> WHAT TO PRODUCE:
Please restate, exactly as written, the lines running from the beginning of the material through the line that has "p = at(1394, 549, Y=YF+.6);" in it.
Start of SOURCE DATA
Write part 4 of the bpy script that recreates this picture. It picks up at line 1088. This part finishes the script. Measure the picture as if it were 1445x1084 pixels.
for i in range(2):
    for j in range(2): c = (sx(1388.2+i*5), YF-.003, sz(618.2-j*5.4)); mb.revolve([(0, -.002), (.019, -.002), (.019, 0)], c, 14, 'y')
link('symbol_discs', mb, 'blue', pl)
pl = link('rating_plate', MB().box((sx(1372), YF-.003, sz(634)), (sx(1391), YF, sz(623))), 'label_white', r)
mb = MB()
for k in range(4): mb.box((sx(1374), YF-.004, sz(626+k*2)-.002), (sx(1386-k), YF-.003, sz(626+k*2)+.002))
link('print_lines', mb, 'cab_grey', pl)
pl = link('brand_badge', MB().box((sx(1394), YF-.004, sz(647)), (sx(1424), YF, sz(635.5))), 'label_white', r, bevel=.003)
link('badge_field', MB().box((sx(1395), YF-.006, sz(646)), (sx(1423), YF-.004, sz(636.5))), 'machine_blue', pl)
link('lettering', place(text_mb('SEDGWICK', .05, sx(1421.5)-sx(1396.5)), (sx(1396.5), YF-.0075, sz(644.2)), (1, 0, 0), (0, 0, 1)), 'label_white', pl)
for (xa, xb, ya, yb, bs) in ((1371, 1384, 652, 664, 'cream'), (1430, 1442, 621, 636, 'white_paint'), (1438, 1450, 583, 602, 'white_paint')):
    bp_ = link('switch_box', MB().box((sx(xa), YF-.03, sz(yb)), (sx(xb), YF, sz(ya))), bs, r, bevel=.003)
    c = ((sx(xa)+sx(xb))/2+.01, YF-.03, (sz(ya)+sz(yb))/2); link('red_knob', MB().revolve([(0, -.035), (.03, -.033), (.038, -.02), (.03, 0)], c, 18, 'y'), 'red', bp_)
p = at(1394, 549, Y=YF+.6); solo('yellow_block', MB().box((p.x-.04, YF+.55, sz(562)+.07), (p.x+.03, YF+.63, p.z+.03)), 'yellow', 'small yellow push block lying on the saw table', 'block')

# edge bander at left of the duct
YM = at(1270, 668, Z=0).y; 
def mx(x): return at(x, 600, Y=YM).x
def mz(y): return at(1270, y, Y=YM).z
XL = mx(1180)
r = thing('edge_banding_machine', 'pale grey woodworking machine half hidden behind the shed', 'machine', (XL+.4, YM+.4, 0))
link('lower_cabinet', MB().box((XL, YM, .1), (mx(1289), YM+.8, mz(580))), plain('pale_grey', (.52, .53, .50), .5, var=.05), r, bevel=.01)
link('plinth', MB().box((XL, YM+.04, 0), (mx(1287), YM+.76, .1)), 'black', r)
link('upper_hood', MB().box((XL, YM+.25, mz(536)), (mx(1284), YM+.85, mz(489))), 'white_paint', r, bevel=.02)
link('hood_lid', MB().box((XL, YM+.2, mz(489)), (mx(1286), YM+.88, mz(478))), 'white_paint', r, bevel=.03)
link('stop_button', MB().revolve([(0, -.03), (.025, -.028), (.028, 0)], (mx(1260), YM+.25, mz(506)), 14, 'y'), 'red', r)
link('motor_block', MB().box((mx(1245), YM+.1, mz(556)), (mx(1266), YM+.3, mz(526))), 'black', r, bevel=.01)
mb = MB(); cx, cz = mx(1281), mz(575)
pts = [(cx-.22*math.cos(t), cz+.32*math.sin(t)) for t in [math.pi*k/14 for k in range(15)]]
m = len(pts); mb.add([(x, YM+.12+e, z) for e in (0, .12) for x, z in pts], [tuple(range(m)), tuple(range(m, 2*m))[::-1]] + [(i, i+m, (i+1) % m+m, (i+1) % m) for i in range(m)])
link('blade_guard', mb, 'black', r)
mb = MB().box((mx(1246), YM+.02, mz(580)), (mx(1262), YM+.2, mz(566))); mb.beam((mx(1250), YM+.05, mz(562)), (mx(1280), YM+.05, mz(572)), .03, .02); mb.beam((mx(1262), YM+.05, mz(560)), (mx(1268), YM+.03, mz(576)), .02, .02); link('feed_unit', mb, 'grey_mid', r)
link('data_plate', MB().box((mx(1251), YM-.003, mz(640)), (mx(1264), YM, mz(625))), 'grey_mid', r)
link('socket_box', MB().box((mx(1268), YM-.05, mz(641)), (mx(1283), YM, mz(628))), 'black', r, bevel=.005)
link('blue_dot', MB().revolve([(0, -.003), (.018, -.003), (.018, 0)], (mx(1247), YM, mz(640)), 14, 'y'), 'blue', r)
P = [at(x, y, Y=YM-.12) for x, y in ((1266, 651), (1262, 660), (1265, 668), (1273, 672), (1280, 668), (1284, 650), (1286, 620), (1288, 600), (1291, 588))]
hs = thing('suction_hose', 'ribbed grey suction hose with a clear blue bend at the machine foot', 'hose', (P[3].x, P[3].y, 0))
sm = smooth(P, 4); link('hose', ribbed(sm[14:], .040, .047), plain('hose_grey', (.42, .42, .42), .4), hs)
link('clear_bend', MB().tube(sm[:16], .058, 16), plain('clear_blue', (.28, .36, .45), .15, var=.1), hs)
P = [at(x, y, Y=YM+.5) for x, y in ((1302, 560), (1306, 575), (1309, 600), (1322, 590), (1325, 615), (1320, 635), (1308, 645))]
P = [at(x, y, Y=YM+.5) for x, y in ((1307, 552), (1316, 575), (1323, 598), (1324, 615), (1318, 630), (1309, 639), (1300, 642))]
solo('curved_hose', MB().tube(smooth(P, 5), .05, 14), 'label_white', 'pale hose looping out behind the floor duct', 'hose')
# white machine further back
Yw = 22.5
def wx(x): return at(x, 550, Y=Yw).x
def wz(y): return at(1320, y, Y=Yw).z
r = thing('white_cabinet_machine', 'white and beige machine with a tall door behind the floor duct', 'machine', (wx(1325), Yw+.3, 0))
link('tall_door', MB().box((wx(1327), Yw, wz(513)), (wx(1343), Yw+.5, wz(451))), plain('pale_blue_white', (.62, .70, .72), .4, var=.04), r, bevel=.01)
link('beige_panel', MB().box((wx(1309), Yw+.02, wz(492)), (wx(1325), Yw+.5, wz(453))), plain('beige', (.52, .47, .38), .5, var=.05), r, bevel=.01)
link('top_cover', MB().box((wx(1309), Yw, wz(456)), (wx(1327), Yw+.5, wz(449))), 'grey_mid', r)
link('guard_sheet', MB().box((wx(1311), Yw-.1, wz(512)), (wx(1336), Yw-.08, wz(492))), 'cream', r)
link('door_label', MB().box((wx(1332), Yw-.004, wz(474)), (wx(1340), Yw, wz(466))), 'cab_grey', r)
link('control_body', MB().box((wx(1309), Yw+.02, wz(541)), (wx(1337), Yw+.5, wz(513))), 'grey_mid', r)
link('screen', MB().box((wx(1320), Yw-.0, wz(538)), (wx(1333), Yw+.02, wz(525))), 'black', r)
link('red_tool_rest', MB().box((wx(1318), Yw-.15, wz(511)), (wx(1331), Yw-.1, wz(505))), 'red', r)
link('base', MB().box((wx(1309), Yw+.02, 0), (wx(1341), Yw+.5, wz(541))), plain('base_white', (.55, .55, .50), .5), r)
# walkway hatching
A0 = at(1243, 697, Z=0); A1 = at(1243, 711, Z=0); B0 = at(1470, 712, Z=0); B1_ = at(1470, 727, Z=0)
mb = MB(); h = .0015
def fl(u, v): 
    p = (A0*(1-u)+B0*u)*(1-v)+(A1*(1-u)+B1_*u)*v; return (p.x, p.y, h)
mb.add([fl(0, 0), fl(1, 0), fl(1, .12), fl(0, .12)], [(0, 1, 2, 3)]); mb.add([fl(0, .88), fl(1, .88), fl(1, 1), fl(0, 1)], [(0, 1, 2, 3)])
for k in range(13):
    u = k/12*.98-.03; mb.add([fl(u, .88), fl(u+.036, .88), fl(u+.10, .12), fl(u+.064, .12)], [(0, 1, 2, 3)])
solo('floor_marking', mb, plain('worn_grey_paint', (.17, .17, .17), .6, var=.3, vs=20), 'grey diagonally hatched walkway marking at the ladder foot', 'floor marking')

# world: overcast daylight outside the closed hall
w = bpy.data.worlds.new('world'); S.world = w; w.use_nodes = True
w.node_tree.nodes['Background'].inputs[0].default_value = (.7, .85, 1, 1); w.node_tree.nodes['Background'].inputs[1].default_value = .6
End of SOURCE DATA
> EXPECTED OUTPUT:
Write part 4 of the bpy script that recreates this picture. It picks up at line 1088. This part finishes the script. Measure the picture as if it were 1445x1084 pixels.
for i in range(2):
    for j in range(2): c = (sx(1388.2+i*5), YF-.003, sz(618.2-j*5.4)); mb.revolve([(0, -.002), (.019, -.002), (.019, 0)], c, 14, 'y')
link('symbol_discs', mb, 'blue', pl)
pl = link('rating_plate', MB().box((sx(1372), YF-.003, sz(634)), (sx(1391), YF, sz(623))), 'label_white', r)
mb = MB()
for k in range(4): mb.box((sx(1374), YF-.004, sz(626+k*2)-.002), (sx(1386-k), YF-.003, sz(626+k*2)+.002))
link('print_lines', mb, 'cab_grey', pl)
pl = link('brand_badge', MB().box((sx(1394), YF-.004, sz(647)), (sx(1424), YF, sz(635.5))), 'label_white', r, bevel=.003)
link('badge_field', MB().box((sx(1395), YF-.006, sz(646)), (sx(1423), YF-.004, sz(636.5))), 'machine_blue', pl)
link('lettering', place(text_mb('SEDGWICK', .05, sx(1421.5)-sx(1396.5)), (sx(1396.5), YF-.0075, sz(644.2)), (1, 0, 0), (0, 0, 1)), 'label_white', pl)
for (xa, xb, ya, yb, bs) in ((1371, 1384, 652, 664, 'cream'), (1430, 1442, 621, 636, 'white_paint'), (1438, 1450, 583, 602, 'white_paint')):
    bp_ = link('switch_box', MB().box((sx(xa), YF-.03, sz(yb)), (sx(xb), YF, sz(ya))), bs, r, bevel=.003)
    c = ((sx(xa)+sx(xb))/2+.01, YF-.03, (sz(ya)+sz(yb))/2); link('red_knob', MB().revolve([(0, -.035), (.03, -.033), (.038, -.02), (.03, 0)], c, 18, 'y'), 'red', bp_)
p = at(1394, 549, Y=YF+.6); solo('yellow_block', MB().box((p.x-.04, YF+.55, sz(562)+.07), (p.x+.03, YF+.63, p.z+.03)), 'yellow', 'small yellow push block lying on the saw table', 'block')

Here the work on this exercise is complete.